Offshore platforms and one refinery along the U.S. Gulf Coast shut down on Sunday as they prepared for a second hurricane strike in less than a month.
Phillips 66 began shutting its 255,600 barrel-per-day (bpd) Alliance, Louisiana, refinery as Tropical Storm Sally was forecast to pass just west of the plant, 24 miles (38 km) south of New Orleans.
Other refineries in east Louisiana were monitoring the storm, forecast to become a category 2 hurricane with winds of 100 mph (161 kph), early on Tuesday.
From Saturday, energy companies began shutting offshore production as they evacuated workers in the path of the storm, located 195 miles (315 km) east-southeast of the mouth of the Mississippi River, the U.S. National Hurricane Center said.
Chevron Corp shut the Blind Faith and Petronius platforms and evacuated the workers, it said on Sunday.

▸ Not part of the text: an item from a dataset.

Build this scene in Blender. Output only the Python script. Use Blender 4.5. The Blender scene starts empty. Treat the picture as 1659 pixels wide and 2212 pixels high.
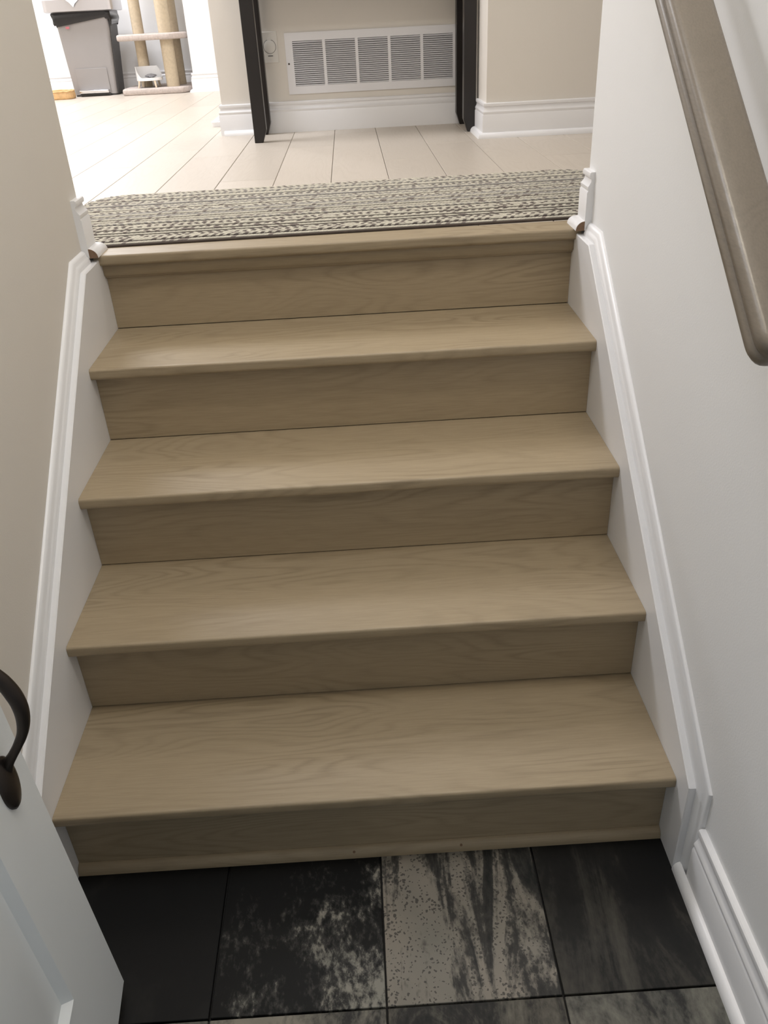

Royal Dutch Shell Plc said it began shutting some of its offshore drilling operations on Sunday. Its offshore production was unchanged and all personnel remained on production platforms, company spokeswoman Cynthia Babski said.
Murphy Oil shut the Delta House platform in the path of Sally, the company said.
However BHP Billiton does not plan to take workers from offshore facilities, a company spokeswoman said.
Equinor ASA shut the Titan platform and evacuated all workers on Saturday, a company spokesman said.
BP Plc evacuated non-essential workers from its Na Kika and Thunderhorse platforms, it said.
Other oil producers with drilling rigs and platforms in the area said they were monitoring the storm and ready for action as needed.
U.S. Gulf of Mexico offshore oil production makes up about 17% of U.S. crude oil and 5% of U.S. natural gas output. As much as 1.5 million barrels per day of oil output was shut last month as Hurricane Laura tore through the Gulf of Mexico.
Louisiana declared a state of emergency on Saturday and the city of New Orleans ordered a Sunday 6 p.m. CDT evacuation for residents outside its protective levees. Coastal Grand Isle also issued its third evacuation order since July.